The other key point of etiquette is that if you commit to a series as a couple you can’t cheat. Woe betide the irresponsible partner who decides he or she will just watch the next episode alone. Tempting though it is – like Pringles, great TV dramas are difficult to consume one at a time – it leads only to recriminations.

The major problem is when one, by which I mean my good self, wants to watch a series in which one’s partner has little interest and – sorry, Kevin – House of Cards has fallen into this category. Since episode three, I’ve been reduced to watching it on the laptop in bed using earphones.
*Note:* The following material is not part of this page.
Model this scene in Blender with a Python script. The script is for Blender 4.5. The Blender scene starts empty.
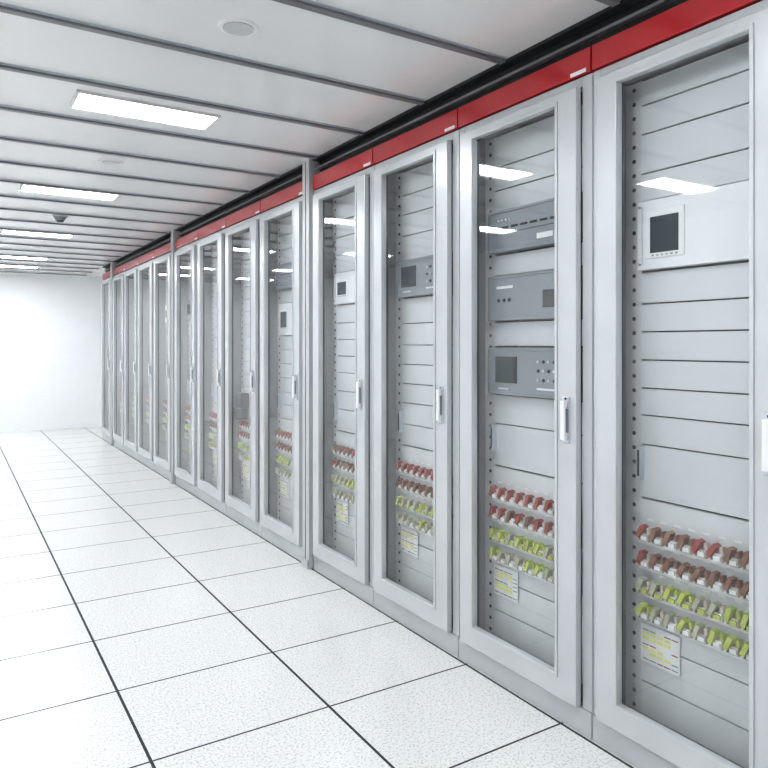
import bpy, math, random
from mathutils import Vector, Matrix
random.seed(4)
S = bpy.context.scene
D = 1.71      # cabinet front plane
H = 1.25      # eye height
CEIL = 2.29

# ---------------------------------------------------------------- materials
def mat(name, col, rough=0.5, metal=0.0, spec=0.5, emit=None, estr=0, var=0.03, vscale=6.0, coat=0.0):
    m = bpy.data.materials.new(name); m.use_nodes = True
    nt = m.node_tree; b = nt.nodes['Principled BSDF']
    b.inputs['Roughness'].default_value = rough
    b.inputs['Metallic'].default_value = metal
    b.inputs['Specular IOR Level'].default_value = spec
    b.inputs['Coat Weight'].default_value = coat
    b.inputs['Coat Roughness'].default_value = 0.08
    tc = nt.nodes.new('ShaderNodeTexCoord')
    n = nt.nodes.new('ShaderNodeTexNoise'); n.inputs['Scale'].default_value = vscale
    nt.links.new(tc.outputs['Object'], n.inputs['Vector'])
    r = nt.nodes.new('ShaderNodeValToRGB')
    r.color_ramp.elements[0].position = 0.3; r.color_ramp.elements[1].position = 0.7
    r.color_ramp.elements[0].color = tuple(c*(1-var) for c in col)+(1,)
    r.color_ramp.elements[1].color = tuple(min(1, c*(1+var)) for c in col)+(1,)
    nt.links.new(n.outputs['Fac'], r.inputs['Fac'])
    nt.links.new(r.outputs['Color'], b.inputs['Base Color'])
    if emit:
        b.inputs['Emission Color'].default_value = emit+(1,)
        b.inputs['Emission Strength'].default_value = estr
    return m

M = {}
M['paint'] = mat('cabinet_grey_paint', (0.54,0.552,0.568), 0.33, 0.15)
M['door'] = mat('door_grey_paint', (0.61,0.622,0.638), 0.27, 0.25)
M['panel'] = mat('blank_panel_paint', (0.64,0.65,0.665), 0.38)
M['rail'] = mat('zinc_rail', (0.60,0.61,0.62), 0.4, 0.1)
M['liner'] = mat('liner_grey', (0.24,0.247,0.255), 0.5)
M['gasket'] = mat('door_gasket', (0.06,0.06,0.065), 0.5)
M['dark'] = mat('dark_void', (0.015,0.015,0.017), 0.6)
M['black'] = mat('black_plastic', (0.006,0.006,0.008), 0.6)
M['red'] = mat('red_header_paint', (0.46,0.003,0.010), 0.3, coat=0.7)
M['white'] = mat('white_plastic', (0.80,0.80,0.80), 0.4)
M['chrome'] = mat('brushed_steel', (0.58,0.62,0.67), 0.3, 0.6)
M['devgrey'] = mat('device_grey', (0.25,0.27,0.295), 0.4)
M['devlight'] = mat('device_light', (0.76,0.765,0.775), 0.4)
M['screen'] = mat('lcd_screen', (0.012,0.025,0.035), 0.15)
M['beige'] = mat('breaker_beige', (0.56,0.50,0.44), 0.5)
M['brown'] = mat('breaker_brown', (0.21,0.085,0.045), 0.45)
M['redt'] = mat('breaker_red', (0.30,0.035,0.022), 0.45)
M['lime'] = mat('breaker_lime', (0.46,0.53,0.10), 0.45)
M['olive'] = mat('breaker_olive', (0.40,0.41,0.29), 0.45)
M['yellow'] = mat('label_yellow', (0.78,0.78,0.28), 0.5)
M['column'] = mat('column_grey', (0.54,0.55,0.565), 0.35, 0.15)
M['strip'] = mat('ceiling_strip_grey', (0.22,0.22,0.23), 0.4, 0.2)
M['wall'] = mat('wall_white', (0.93,0.935,0.945), 0.6, var=0.01)
M['lamp'] = mat('lamp_diffuser', (1,1,1), 0.5, emit=(0.94,0.977,1.0), estr=17)
M['ceil'] = mat('ceiling_panel', (0.82,0.818,0.815), 0.18, spec=0.8, var=0.02, vscale=1.5)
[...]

For anyone wishing to watch House of Cards (which I heartily recommend), I expect they will do what I have done. Sign up for the free month’s trial with the aim to watch the whole series and anything else you spot on the shelves, then scoot out before that first payment of £5.99 gets slammed on to your debit card.

I like to think of it as a TV equivalent of a supermarket challenge, before your allotted time runs out just how much can you load into the trolley while whizzing round the aisles? We’re now 17 episodes into season one of Modern Family. Hilarious, but at one point this week my wife did turn round and say: “I think we’re watching too much TV”. For a second I was reminded of the scene in The Simpsons in which Homer weeps and kisses the TV cable and laments his inability to stop watching when there is just so much good stuff on. Netflix is the equivalent of an all-you-can-eat buffet, of which I’ve been known to be quite partial. However, as I’ve also been known to return from such establishments in a state of engorged discomfort. I argued that this is the modern equivalent of winter hibernation, and come March we shall join a tennis club.

Will we cop out? You may say so, I could not possibly comment.